KOYAANISQATSI: life out of balance

Thursday, October 4th, 2007

ko.yaa.nis.katsi (from the Hopi language)
n. 1. crazy life. 2. life in turmoil. 3. life disintegrating. 4. life out of balance. 5. a state of life that calls for another way of living.

there seems to be no ability to see beyond, to see that we have encased ourselves in an artificial environment that has remarkably replaced the original, nature itself. we do not live with nature any longer; we live above it, off of it as it were. nature has become the resource to keep this artificial or new nature alive.

it’s not that we use technology, we live technology.

the film consists primarily of slow motion and time-lapse photography of cities and natural landscapes across the US. the visual tone poem contains neither dialogue nor a vocalized narration: its tone is set by the juxtaposition of images and music.

the movie.
the music.
the site.
the explanation.

to me, from me

Monday, October 1st, 2007

i wrote a letter to myself.

have you ever done this?

it’s quite a bizarre experience…

do you use i or me, you or us… i was afraid to contemplate such pronoun usage for fear of developing a psychological, bi-polar-ish disorder.

none the less, i wrote a letter to myself because i wanted to remember and i didn’t want to forget.

my indian friends mailed my letter to me a few weeks ago and it’s been sitting unopened, and unread amongst my belongings.

i was kind of afraid…

i was afraid i had forgotten what it said, which i guess is the purpose of writing it, but not reading its contents defeated it.

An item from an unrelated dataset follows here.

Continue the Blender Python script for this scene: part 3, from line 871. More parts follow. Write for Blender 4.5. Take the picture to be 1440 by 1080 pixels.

i suppose i was afraid i’d already forgotten what a year in india had done to the development of ‘me’ and that only five months after leaving, i had negated its importance.

despite the fear of ‘knowing’ is the even greater mystery of not opening.

so i did; i opened it… i even read it.

and guess what?

i failed.

i’m not who i hoped to have been.

and i’m not… nor will i ever be.

i’ll never figure it out. i’ll never love the way i want to. i’ll never give the way i should.

i stumble a lot and i find myself on the ground again.

but i pick myself up.

i try to extend myself the grace He so graciously extends me.

i leave the now opened/read letter besides my bed [air mattress, mind you]

perhaps i’ll do better tomorrow.

 

26 april, 2007

jill.

okay. it’s been a few months and the time you spent in india might seem as if it is a dream. but open up your photos, read through your journals; what you saw, what you did, it was real. in fact, it was probably more real then the place you find yourself in now. the people here are so hungry for the Truth, their souls crave love. don’t forget we are all in need; don’t forget your own.

right now i still have a month left in india. i am torn between wanting to stay for the purposes and the people but a longing inside to be on to the next thing. as i write, i have no idea what the future holds after the chapter here, i don’t know where you will be living or what you will be doing. but i do know He will guide. perhaps by the time you’re reading this, you’ll have a better understanding to where He’s leading. if not, it’s okay; He’ll direct in His perfect timing. just wait. remember open hands.

i’m scared that when you return to life as you knew it before, you won’t fit, you won’t have a place anymore, you won’t find satisfaction in things as you had before. but even more scary than not fitting in as you had before is that you will. you may slip back into the comforts and convenience of life and forget about the way you lived in india. they’re not bad; just remember that contentment doesn’t require complacency; remember that you can live with less and the simpler life is actually easier. it’s okay to be a misfit, to be a foreigner in your homeland. eternity has been written in your heart and when you grasp this, everything else will feel temporary. this world is not your home. remember what it is like when the Father guides your day, when you start your day at His feet…your attention is focused on what matters today.

many people will not understand why you went, but don’t worry about it. we are all on different walks of life and the Father is constantly teaching us new things. we are all works in progress and don’t forget that He has a unique story for everyone of us. i hope you’re helping others along on their walk and other ones are helping you as well. please find women to invest in, widows to reach out to, hungry to feed. you are wired to be in relationship; you have been blessed to be a blessing.

the changes that occurred in you as you were in india, were internal and life-altering. it is my prayer that those inside changes have made their way outside and that your life looks different now. i hope the actions you are making are speaking louder than any of the words you are using. i hope when people look at your life, they can see that there has been a shift within you, a purpose driven deeper into your soul. you found a greater sense of your identity in Christ in your time here. don’t slip back into the pattern and defining yourself by the mirror or job you have, the busyness of your calendar or the number of relationships you are in. pick up your cross each morning and remember your identity as a disciple.

look over your computer screen, what do you see? i look out now to see a fantastic view of the himalayian mountains stretched out before me. do you remember how much you loved this view? you may not have the same obvious beauty now; you may find busy streets and high rises instead of pine trees and snow… but the same God who is alive and working here created them both. find Him there.